Let’s say your trucking company suffers a data breach – maybe a hacking attack that results in both lost and stolen data like this one.

How much do you think that will cost you?

Well, if a new survey is correct, on average, such a data breach will cost you $907,053 – and that’s before taking into consideration the cost of any reputational damage, brand erosion and lost business – and requires roughly nine weeks of recovery time.

That’s pretty startling, to say the very least – and it also demonstrates just how closely tied all industries are becoming to “big data” and all its sundry accoutrements (the Internet, smart phones, tablet computers, etc.)

That information, gleaned from a new research report entitled Risk:Value compiled by NTT Com Security, polled about 1,000 non-information technology business executives across the U.S. and Europe – about 200 each in the U.S., U.K. and Germany, along with 100 each in France, Sweden, Norway and Switzerland.
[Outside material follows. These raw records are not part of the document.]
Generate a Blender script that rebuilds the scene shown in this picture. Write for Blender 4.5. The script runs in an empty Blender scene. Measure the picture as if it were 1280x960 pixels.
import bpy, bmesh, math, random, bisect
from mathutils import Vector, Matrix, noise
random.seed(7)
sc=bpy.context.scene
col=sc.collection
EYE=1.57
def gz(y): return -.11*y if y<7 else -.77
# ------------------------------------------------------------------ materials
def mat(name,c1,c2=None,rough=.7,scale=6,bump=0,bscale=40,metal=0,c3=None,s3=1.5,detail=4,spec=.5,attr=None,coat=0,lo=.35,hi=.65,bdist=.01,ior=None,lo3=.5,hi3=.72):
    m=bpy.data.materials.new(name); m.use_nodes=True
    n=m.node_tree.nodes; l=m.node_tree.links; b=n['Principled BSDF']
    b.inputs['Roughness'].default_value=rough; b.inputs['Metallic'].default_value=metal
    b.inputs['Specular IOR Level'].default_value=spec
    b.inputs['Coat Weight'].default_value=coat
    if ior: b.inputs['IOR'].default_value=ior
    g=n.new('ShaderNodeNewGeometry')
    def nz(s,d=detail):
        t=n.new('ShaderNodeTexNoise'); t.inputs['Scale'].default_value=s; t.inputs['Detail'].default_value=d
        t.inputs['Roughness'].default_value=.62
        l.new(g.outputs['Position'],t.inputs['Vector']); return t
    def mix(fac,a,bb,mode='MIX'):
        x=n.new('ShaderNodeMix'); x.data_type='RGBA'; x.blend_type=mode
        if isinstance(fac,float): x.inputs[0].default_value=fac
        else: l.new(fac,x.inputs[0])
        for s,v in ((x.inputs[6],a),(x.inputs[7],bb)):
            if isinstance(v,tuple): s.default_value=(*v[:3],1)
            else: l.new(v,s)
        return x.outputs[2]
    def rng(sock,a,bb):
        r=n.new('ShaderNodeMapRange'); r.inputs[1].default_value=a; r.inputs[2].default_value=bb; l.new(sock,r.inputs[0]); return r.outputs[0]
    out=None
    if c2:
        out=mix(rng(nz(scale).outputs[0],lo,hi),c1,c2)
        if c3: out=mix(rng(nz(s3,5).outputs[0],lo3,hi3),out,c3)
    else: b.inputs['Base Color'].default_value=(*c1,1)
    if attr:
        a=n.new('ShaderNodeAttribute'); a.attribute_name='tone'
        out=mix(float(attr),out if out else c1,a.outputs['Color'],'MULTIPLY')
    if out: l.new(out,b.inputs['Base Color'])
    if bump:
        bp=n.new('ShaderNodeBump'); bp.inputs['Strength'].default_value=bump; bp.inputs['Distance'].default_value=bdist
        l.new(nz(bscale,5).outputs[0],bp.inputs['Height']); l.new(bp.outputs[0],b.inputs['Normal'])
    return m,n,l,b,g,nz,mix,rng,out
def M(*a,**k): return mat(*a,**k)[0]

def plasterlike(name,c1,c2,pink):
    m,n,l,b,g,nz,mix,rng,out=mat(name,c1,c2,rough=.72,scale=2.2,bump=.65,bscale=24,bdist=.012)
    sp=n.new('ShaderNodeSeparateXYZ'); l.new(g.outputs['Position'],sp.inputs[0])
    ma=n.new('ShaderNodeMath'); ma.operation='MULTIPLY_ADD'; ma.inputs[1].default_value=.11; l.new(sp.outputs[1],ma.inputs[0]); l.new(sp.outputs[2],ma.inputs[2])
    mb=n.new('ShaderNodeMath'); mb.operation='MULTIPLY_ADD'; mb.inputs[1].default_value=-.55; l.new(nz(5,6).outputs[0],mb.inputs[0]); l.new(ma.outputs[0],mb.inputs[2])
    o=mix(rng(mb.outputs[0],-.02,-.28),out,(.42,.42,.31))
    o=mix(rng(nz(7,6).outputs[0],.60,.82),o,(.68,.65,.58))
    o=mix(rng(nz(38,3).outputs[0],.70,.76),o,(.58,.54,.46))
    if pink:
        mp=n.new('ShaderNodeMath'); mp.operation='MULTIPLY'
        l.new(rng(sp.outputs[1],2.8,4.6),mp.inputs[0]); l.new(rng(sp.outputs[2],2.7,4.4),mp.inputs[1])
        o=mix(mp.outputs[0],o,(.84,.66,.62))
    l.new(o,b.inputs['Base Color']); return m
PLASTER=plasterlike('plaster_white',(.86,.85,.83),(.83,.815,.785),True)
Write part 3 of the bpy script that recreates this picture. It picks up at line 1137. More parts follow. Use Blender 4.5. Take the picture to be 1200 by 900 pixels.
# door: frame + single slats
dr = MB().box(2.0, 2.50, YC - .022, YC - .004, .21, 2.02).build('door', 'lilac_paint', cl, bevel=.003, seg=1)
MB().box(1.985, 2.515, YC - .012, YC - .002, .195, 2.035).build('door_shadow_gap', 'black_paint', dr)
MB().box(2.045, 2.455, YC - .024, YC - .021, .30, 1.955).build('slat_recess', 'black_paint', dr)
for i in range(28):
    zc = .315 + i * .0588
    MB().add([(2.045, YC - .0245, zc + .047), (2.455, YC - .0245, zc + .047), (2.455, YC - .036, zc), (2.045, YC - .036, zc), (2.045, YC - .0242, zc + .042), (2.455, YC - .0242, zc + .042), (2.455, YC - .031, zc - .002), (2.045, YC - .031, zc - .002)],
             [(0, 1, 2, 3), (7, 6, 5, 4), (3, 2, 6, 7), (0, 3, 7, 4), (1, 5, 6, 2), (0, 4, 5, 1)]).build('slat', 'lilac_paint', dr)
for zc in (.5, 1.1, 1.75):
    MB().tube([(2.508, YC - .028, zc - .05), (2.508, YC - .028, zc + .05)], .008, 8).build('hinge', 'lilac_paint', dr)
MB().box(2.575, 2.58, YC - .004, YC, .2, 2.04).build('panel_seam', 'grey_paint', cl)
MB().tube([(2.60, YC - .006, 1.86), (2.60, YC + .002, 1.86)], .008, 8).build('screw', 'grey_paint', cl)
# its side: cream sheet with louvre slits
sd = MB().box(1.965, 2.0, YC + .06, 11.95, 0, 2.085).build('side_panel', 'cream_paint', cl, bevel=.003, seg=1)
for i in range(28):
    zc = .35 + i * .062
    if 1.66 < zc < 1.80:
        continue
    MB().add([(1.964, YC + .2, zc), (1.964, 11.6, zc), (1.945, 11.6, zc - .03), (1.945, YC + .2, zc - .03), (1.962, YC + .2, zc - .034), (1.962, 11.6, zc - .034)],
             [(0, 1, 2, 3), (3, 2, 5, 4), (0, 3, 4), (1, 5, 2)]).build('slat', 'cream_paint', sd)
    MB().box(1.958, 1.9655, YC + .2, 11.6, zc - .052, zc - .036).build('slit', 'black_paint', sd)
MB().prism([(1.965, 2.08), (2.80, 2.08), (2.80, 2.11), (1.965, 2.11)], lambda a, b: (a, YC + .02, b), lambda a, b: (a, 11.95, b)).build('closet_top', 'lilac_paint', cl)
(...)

Along with the aforementioned “direct costs” of a data breach – almost $1 million – those executives also factor in extra expenses to cover remediation costs would include legal fees, compensation to customers, third party resources and fines or compliance costs, along with public relations and communications plus compensation to any affected suppliers and employees.

On top of all that, those executives predict that companies suffering a data breach of some kind would also witness a 13% drop in revenue as a result.

Hoo boy.

“This report makes it clearer than ever how critically important it is for organizations to implement a comprehensive solution to protect their data,” noted Christopher Camejo, NTT’s director of threat and vulnerability analysis, in the report. “The devastating cost of a data breach cannot be overstated, and as this report shows, many organizations simply are vulnerable.”

Here are some other findings from this particular study:

  • Some 65% of business decision makers polled expect to suffer an information security breach.
  • Almost all respondents say they would suffer external and internal impacts if data was stolen in a security breach, including loss of customer confidence (69%) and damage to reputation (60%).
  • One third of business decision makers also expects to resign or expects another senior colleague to resign as a result of a breach.
  • While 54% of those surveyed say information security is “vital” to their business and nearly a fifth (18%) agree that poor information security is the “single greatest risk,” just two-thirds (65%) predict that their organization will suffer a data breach sometime in the future.

Ouch. Let’s hope trucking companies figure out ways to circle the digital wagons to prevent getting socked in the data gut.